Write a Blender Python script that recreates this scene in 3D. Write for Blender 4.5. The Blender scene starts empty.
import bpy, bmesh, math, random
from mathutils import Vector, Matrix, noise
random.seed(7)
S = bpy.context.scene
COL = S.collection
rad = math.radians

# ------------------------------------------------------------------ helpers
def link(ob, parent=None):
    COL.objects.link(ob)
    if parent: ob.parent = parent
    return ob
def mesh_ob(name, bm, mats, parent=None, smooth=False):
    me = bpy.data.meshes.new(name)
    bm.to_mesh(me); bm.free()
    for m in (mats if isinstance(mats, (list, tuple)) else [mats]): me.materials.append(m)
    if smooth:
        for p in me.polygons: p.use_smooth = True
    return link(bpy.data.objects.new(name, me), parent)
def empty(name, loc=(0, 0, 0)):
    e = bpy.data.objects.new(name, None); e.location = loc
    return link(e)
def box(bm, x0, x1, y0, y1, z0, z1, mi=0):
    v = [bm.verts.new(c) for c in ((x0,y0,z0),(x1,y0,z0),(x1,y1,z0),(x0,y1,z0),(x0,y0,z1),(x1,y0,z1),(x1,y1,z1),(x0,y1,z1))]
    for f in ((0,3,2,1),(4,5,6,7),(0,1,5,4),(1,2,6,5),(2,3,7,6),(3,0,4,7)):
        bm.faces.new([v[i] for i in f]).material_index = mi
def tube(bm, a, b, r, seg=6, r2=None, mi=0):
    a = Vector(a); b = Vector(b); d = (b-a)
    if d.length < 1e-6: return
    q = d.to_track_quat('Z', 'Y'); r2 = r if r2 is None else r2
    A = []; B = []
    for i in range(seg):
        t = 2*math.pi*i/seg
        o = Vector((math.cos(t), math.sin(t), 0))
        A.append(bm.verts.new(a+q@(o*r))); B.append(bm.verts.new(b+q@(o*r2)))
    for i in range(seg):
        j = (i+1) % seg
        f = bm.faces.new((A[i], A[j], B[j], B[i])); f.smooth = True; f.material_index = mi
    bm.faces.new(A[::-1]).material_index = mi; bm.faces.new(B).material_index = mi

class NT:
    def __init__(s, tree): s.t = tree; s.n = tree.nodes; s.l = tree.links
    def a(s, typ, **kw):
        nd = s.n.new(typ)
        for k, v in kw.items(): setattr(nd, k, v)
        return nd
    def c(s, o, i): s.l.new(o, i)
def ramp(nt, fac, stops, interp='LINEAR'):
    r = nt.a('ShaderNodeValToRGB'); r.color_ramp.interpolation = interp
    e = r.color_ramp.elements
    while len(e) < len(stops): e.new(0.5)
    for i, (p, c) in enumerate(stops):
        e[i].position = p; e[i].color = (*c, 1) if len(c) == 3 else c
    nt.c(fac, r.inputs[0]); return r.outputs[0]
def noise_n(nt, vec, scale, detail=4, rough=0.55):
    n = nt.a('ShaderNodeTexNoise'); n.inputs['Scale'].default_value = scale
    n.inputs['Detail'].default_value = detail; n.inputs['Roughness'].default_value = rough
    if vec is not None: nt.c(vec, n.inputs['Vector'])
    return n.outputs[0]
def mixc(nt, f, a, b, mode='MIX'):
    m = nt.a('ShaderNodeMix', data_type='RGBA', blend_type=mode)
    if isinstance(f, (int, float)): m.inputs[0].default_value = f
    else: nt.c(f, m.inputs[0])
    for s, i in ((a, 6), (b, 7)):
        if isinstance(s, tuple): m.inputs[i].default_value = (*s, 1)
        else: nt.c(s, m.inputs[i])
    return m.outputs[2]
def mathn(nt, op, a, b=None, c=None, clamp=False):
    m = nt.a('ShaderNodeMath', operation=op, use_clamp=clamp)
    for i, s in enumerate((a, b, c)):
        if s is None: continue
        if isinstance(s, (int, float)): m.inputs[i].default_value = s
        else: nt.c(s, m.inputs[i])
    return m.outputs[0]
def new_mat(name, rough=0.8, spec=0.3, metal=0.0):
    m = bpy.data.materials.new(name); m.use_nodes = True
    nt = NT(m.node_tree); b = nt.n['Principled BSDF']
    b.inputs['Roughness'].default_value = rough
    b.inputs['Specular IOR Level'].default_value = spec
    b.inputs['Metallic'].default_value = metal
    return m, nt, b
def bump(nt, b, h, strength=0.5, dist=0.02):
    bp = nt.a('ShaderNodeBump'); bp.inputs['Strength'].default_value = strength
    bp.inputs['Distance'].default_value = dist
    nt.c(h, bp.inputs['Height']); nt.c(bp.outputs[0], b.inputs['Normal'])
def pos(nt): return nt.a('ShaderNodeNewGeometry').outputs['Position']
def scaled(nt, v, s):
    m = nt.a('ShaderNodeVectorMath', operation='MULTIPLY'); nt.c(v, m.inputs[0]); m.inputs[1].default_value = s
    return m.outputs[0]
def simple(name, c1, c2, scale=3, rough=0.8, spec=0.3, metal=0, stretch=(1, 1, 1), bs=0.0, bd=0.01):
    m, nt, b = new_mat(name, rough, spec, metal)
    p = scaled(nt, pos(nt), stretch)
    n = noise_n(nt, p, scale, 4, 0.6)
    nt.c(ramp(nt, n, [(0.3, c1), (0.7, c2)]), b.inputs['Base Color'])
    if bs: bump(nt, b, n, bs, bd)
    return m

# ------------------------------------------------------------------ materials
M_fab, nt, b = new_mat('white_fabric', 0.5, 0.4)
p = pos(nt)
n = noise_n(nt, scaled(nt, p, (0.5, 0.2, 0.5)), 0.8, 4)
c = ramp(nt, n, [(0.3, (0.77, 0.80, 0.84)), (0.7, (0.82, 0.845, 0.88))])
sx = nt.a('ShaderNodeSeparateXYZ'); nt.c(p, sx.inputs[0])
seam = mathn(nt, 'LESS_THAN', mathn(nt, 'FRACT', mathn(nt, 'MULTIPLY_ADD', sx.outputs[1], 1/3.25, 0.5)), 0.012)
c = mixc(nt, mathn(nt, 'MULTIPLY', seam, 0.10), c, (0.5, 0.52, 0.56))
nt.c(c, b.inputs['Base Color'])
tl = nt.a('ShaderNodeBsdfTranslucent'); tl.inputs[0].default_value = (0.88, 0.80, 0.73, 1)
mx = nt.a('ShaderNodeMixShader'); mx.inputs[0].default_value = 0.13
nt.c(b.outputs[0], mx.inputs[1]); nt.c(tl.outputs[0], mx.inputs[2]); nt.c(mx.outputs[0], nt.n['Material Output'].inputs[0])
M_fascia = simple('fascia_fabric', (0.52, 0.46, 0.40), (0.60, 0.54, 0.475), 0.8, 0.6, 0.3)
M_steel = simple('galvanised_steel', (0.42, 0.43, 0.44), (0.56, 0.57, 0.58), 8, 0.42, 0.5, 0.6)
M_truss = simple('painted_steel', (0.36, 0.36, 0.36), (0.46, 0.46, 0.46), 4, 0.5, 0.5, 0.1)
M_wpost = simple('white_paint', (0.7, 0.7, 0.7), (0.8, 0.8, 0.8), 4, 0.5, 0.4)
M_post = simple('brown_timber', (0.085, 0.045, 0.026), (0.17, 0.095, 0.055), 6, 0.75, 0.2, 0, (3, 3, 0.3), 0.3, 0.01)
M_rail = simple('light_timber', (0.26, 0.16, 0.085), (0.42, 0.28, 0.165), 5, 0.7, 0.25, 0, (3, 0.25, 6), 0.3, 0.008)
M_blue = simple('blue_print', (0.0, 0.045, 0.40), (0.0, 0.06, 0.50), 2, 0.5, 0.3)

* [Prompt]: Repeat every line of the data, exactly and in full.

* [Problem solution]:
Write a Blender Python script that recreates this scene in 3D. Write for Blender 4.5. The Blender scene starts empty.
import bpy, bmesh, math, random
from mathutils import Vector, Matrix, noise
random.seed(7)
S = bpy.context.scene
COL = S.collection
rad = math.radians

# ------------------------------------------------------------------ helpers
def link(ob, parent=None):
    COL.objects.link(ob)
    if parent: ob.parent = parent
    return ob
def mesh_ob(name, bm, mats, parent=None, smooth=False):
    me = bpy.data.meshes.new(name)
    bm.to_mesh(me); bm.free()
    for m in (mats if isinstance(mats, (list, tuple)) else [mats]): me.materials.append(m)
    if smooth:
        for p in me.polygons: p.use_smooth = True
    return link(bpy.data.objects.new(name, me), parent)
def empty(name, loc=(0, 0, 0)):
    e = bpy.data.objects.new(name, None); e.location = loc
    return link(e)
def box(bm, x0, x1, y0, y1, z0, z1, mi=0):
    v = [bm.verts.new(c) for c in ((x0,y0,z0),(x1,y0,z0),(x1,y1,z0),(x0,y1,z0),(x0,y0,z1),(x1,y0,z1),(x1,y1,z1),(x0,y1,z1))]
    for f in ((0,3,2,1),(4,5,6,7),(0,1,5,4),(1,2,6,5),(2,3,7,6),(3,0,4,7)):
        bm.faces.new([v[i] for i in f]).material_index = mi
def tube(bm, a, b, r, seg=6, r2=None, mi=0):
    a = Vector(a); b = Vector(b); d = (b-a)
    if d.length < 1e-6: return
    q = d.to_track_quat('Z', 'Y'); r2 = r if r2 is None else r2
    A = []; B = []
    for i in range(seg):
        t = 2*math.pi*i/seg
        o = Vector((math.cos(t), math.sin(t), 0))
        A.append(bm.verts.new(a+q@(o*r))); B.append(bm.verts.new(b+q@(o*r2)))
    for i in range(seg):
        j = (i+1) % seg
        f = bm.faces.new((A[i], A[j], B[j], B[i])); f.smooth = True; f.material_index = mi
    bm.faces.new(A[::-1]).material_index = mi; bm.faces.new(B).material_index = mi

class NT:
    def __init__(s, tree): s.t = tree; s.n = tree.nodes; s.l = tree.links
    def a(s, typ, **kw):
        nd = s.n.new(typ)
        for k, v in kw.items(): setattr(nd, k, v)
        return nd
    def c(s, o, i): s.l.new(o, i)
def ramp(nt, fac, stops, interp='LINEAR'):
    r = nt.a('ShaderNodeValToRGB'); r.color_ramp.interpolation = interp
    e = r.color_ramp.elements
    while len(e) < len(stops): e.new(0.5)
    for i, (p, c) in enumerate(stops):
        e[i].position = p; e[i].color = (*c, 1) if len(c) == 3 else c
    nt.c(fac, r.inputs[0]); return r.outputs[0]
def noise_n(nt, vec, scale, detail=4, rough=0.55):
    n = nt.a('ShaderNodeTexNoise'); n.inputs['Scale'].default_value = scale
    n.inputs['Detail'].default_value = detail; n.inputs['Roughness'].default_value = rough
    if vec is not None: nt.c(vec, n.inputs['Vector'])
    return n.outputs[0]
def mixc(nt, f, a, b, mode='MIX'):
    m = nt.a('ShaderNodeMix', data_type='RGBA', blend_type=mode)
    if isinstance(f, (int, float)): m.inputs[0].default_value = f
    else: nt.c(f, m.inputs[0])
    for s, i in ((a, 6), (b, 7)):
        if isinstance(s, tuple): m.inputs[i].default_value = (*s, 1)
        else: nt.c(s, m.inputs[i])
    return m.outputs[2]
def mathn(nt, op, a, b=None, c=None, clamp=False):
    m = nt.a('ShaderNodeMath', operation=op, use_clamp=clamp)
    for i, s in enumerate((a, b, c)):
        if s is None: continue
        if isinstance(s, (int, float)): m.inputs[i].default_value = s
        else: nt.c(s, m.inputs[i])
    return m.outputs[0]
def new_mat(name, rough=0.8, spec=0.3, metal=0.0):
    m = bpy.data.materials.new(name); m.use_nodes = True
    nt = NT(m.node_tree); b = nt.n['Principled BSDF']
    b.inputs['Roughness'].default_value = rough
    b.inputs['Specular IOR Level'].default_value = spec
    b.inputs['Metallic'].default_value = metal
    return m, nt, b
def bump(nt, b, h, strength=0.5, dist=0.02):
    bp = nt.a('ShaderNodeBump'); bp.inputs['Strength'].default_value = strength
    bp.inputs['Distance'].default_value = dist
    nt.c(h, bp.inputs['Height']); nt.c(bp.outputs[0], b.inputs['Normal'])
def pos(nt): return nt.a('ShaderNodeNewGeometry').outputs['Position']
def scaled(nt, v, s):
    m = nt.a('ShaderNodeVectorMath', operation='MULTIPLY'); nt.c(v, m.inputs[0]); m.inputs[1].default_value = s
    return m.outputs[0]
def simple(name, c1, c2, scale=3, rough=0.8, spec=0.3, metal=0, stretch=(1, 1, 1), bs=0.0, bd=0.01):
    m, nt, b = new_mat(name, rough, spec, metal)
    p = scaled(nt, pos(nt), stretch)
    n = noise_n(nt, p, scale, 4, 0.6)
    nt.c(ramp(nt, n, [(0.3, c1), (0.7, c2)]), b.inputs['Base Color'])
    if bs: bump(nt, b, n, bs, bd)
    return m

# ------------------------------------------------------------------ materials
M_fab, nt, b = new_mat('white_fabric', 0.5, 0.4)
p = pos(nt)
n = noise_n(nt, scaled(nt, p, (0.5, 0.2, 0.5)), 0.8, 4)
c = ramp(nt, n, [(0.3, (0.77, 0.80, 0.84)), (0.7, (0.82, 0.845, 0.88))])
sx = nt.a('ShaderNodeSeparateXYZ'); nt.c(p, sx.inputs[0])
seam = mathn(nt, 'LESS_THAN', mathn(nt, 'FRACT', mathn(nt, 'MULTIPLY_ADD', sx.outputs[1], 1/3.25, 0.5)), 0.012)
c = mixc(nt, mathn(nt, 'MULTIPLY', seam, 0.10), c, (0.5, 0.52, 0.56))
nt.c(c, b.inputs['Base Color'])
tl = nt.a('ShaderNodeBsdfTranslucent'); tl.inputs[0].default_value = (0.88, 0.80, 0.73, 1)
mx = nt.a('ShaderNodeMixShader'); mx.inputs[0].default_value = 0.13
nt.c(b.outputs[0], mx.inputs[1]); nt.c(tl.outputs[0], mx.inputs[2]); nt.c(mx.outputs[0], nt.n['Material Output'].inputs[0])
M_fascia = simple('fascia_fabric', (0.52, 0.46, 0.40), (0.60, 0.54, 0.475), 0.8, 0.6, 0.3)
M_steel = simple('galvanised_steel', (0.42, 0.43, 0.44), (0.56, 0.57, 0.58), 8, 0.42, 0.5, 0.6)
M_truss = simple('painted_steel', (0.36, 0.36, 0.36), (0.46, 0.46, 0.46), 4, 0.5, 0.5, 0.1)
M_wpost = simple('white_paint', (0.7, 0.7, 0.7), (0.8, 0.8, 0.8), 4, 0.5, 0.4)
M_post = simple('brown_timber', (0.085, 0.045, 0.026), (0.17, 0.095, 0.055), 6, 0.75, 0.2, 0, (3, 3, 0.3), 0.3, 0.01)
M_rail = simple('light_timber', (0.26, 0.16, 0.085), (0.42, 0.28, 0.165), 5, 0.7, 0.25, 0, (3, 0.25, 6), 0.3, 0.008)
M_blue = simple('blue_print', (0.0, 0.045, 0.40), (0.0, 0.06, 0.50), 2, 0.5, 0.3)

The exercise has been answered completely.